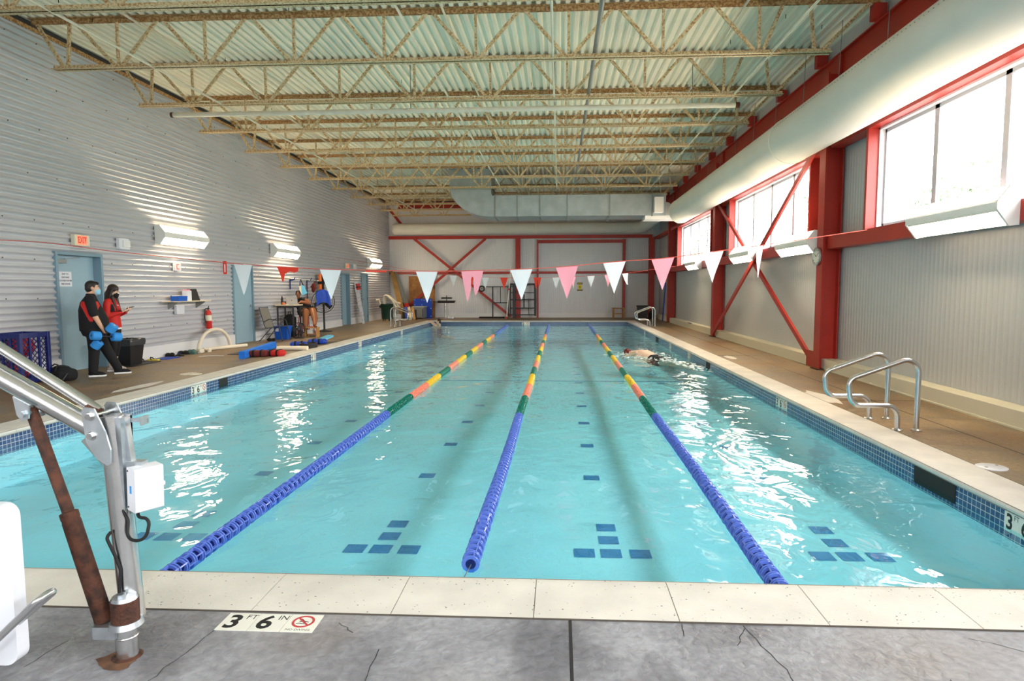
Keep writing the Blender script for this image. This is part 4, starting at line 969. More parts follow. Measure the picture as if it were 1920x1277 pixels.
for yy in (YL - 0.005, YL + 0.08): b.ext([(-2.182, 1.075), (-2.115, 1.04), (-2.122, 0.985), (-2.15, 0.975), (-2.17, 1.0)], lambda a, c, d, yy=yy: (a, yy + d, c), 0.008)
b.cyl((-2.14, YL - 0.02, 1.005), (-2.14, YL + 0.1, 1.005), 0.012, n=12); obj(b, 'ram_lug', 'zinc', t, True, sm=False)
b = MB(); b.cyl((-2.148, YL + 0.04, 1.02), (-2.005, YL + 0.03, 0.585), 0.0225, n=18); obj(b, 'ram_rod', 'rust', t, True)
b = MB(); b.lathe([(0.026, 0), (0.034, 0.004), (0.034, 0.03), (0.032, 0.034), (0.034, 0.045), (0.0345, 0.465), (0.03, 0.475)], 22, (-2.008, YL + 0.03, 0.595), Vector((-1.855, YL, 0.135)) - Vector((-2.008, YL + 0.03, 0.595))); obj(b, 'ram_cylinder', 'rust', t, True)
b = MB(); b.box(-1.78, -1.69, YL + 0.09, YL + 0.098, 0.955, 0.972); b.box(-1.70, -1.692, YL + 0.05, YL + 0.1, 0.95, 0.985); obj(b, 'hook_bracket', 'zinc', t, True, sm=False)
b = MB(); b.bar((-1.775, YL + .07, 0.98), (-1.735, YL + .07, 0.58), 0.03, 0.02, up=(1, 0, 0)); b.box(-1.765, -1.7, YL + .05, YL + .09, 0.775, 0.80); obj(b, 'battery_rail', 'zinc', t, True, sm=False)
b = MB(); M_ = Matrix.Translation((-1.70, YL + 0.06, 0.70)) @ Matrix.Rotation(math.radians(-32), 4, 'Z') @ Matrix.Rotation(math.radians(3), 4, 'Y'); b.M = M_
b.rbox(-0.025, 0.045, -0.055, 0.055, -0.095, 0.085, 0.006, 'y'); bb = obj(b, 'battery_box', 'white_plastic', t, True, sm=True, ang=30)
b = MB(); b.M = M_; b.box(0.0, 0.014, -0.0562, -0.055, -0.02, 0.012); obj(b, 'badge', 'foam_blue', bb, True, sm=False)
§
Your task is to reproduce all of the material exactly. The pictures stay out.

Keep writing the Blender script for this image. This is part 4, starting at line 969. More parts follow. Measure the picture as if it were 1920x1277 pixels.
for yy in (YL - 0.005, YL + 0.08): b.ext([(-2.182, 1.075), (-2.115, 1.04), (-2.122, 0.985), (-2.15, 0.975), (-2.17, 1.0)], lambda a, c, d, yy=yy: (a, yy + d, c), 0.008)
b.cyl((-2.14, YL - 0.02, 1.005), (-2.14, YL + 0.1, 1.005), 0.012, n=12); obj(b, 'ram_lug', 'zinc', t, True, sm=False)
b = MB(); b.cyl((-2.148, YL + 0.04, 1.02), (-2.005, YL + 0.03, 0.585), 0.0225, n=18); obj(b, 'ram_rod', 'rust', t, True)
b = MB(); b.lathe([(0.026, 0), (0.034, 0.004), (0.034, 0.03), (0.032, 0.034), (0.034, 0.045), (0.0345, 0.465), (0.03, 0.475)], 22, (-2.008, YL + 0.03, 0.595), Vector((-1.855, YL, 0.135)) - Vector((-2.008, YL + 0.03, 0.595))); obj(b, 'ram_cylinder', 'rust', t, True)
b = MB(); b.box(-1.78, -1.69, YL + 0.09, YL + 0.098, 0.955, 0.972); b.box(-1.70, -1.692, YL + 0.05, YL + 0.1, 0.95, 0.985); obj(b, 'hook_bracket', 'zinc', t, True, sm=False)
b = MB(); b.bar((-1.775, YL + .07, 0.98), (-1.735, YL + .07, 0.58), 0.03, 0.02, up=(1, 0, 0)); b.box(-1.765, -1.7, YL + .05, YL + .09, 0.775, 0.80); obj(b, 'battery_rail', 'zinc', t, True, sm=False)
b = MB(); M_ = Matrix.Translation((-1.70, YL + 0.06, 0.70)) @ Matrix.Rotation(math.radians(-32), 4, 'Z') @ Matrix.Rotation(math.radians(3), 4, 'Y'); b.M = M_
b.rbox(-0.025, 0.045, -0.055, 0.055, -0.095, 0.085, 0.006, 'y'); bb = obj(b, 'battery_box', 'white_plastic', t, True, sm=True, ang=30)
b = MB(); b.M = M_; b.box(0.0, 0.014, -0.0562, -0.055, -0.02, 0.012); obj(b, 'badge', 'foam_blue', bb, True, sm=False)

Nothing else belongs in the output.